Monday, December 19, 2016

Horizon

"God is the horizon," said Vaclav Havel, a Czech playwright who became a dissident and was imprisoned, only to become his nation's leader after his release. I only learned that Vega wrote this song about him because she said so when introducing the song in a concert.

I had thought it was about South Africa's Nelson Mandela, but it also could have been about Poland's Lech Walesa India's Gandhi, or Israel's Natan Sharansky, imprisoned by the Soviets (OK, so he hasn't been made head of state in Israel... yet), or even Joseph from the Bible. It's also the story of some women, including Myanmar's Aung San Suu Kyi (she was under house arrest, not jail, but still) and Pakistan's Benazir Bhutto. Even Martin Luther King, Jr. was jailed and then led his country, after a fashion.

The relevant verse comes later in the song, however. It starts simply: "There is a road/ Beyond this one/ ...the path/ We don't yet take." It could be the afterlife, or simply the future.

"I can feel how it longs/ To be entered upon," she continues, "It calls to me with a cry/ And an ache." She feels pulled toward it, compelled to travel its length.

What powers its attraction? "Love pulls us on to that/ Distant horizon so true."

Now we get to the biography: "I knew a man/ He lived in jail... When he was free/ He led his country."

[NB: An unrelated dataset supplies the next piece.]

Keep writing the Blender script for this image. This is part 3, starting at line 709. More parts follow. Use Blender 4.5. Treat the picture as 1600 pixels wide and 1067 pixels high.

What allows someone to rise from a prison cot to a president's chair? "He dreamed of a line/ That we call the Divine." The line being, as we now know, the horizon itself.

How do these rulers tend to lead their countries? "He taught the way of love/ And he lived in that way, too/ Love pulled him on to that distant horizon so true."

What makes us go forward, onto the next path, and the next after that? What allows us to enter the realm beyond the horizon of this life? Love.

Love of country, of self, of principles and values, of one's fellow humans. Love, even, of love itself.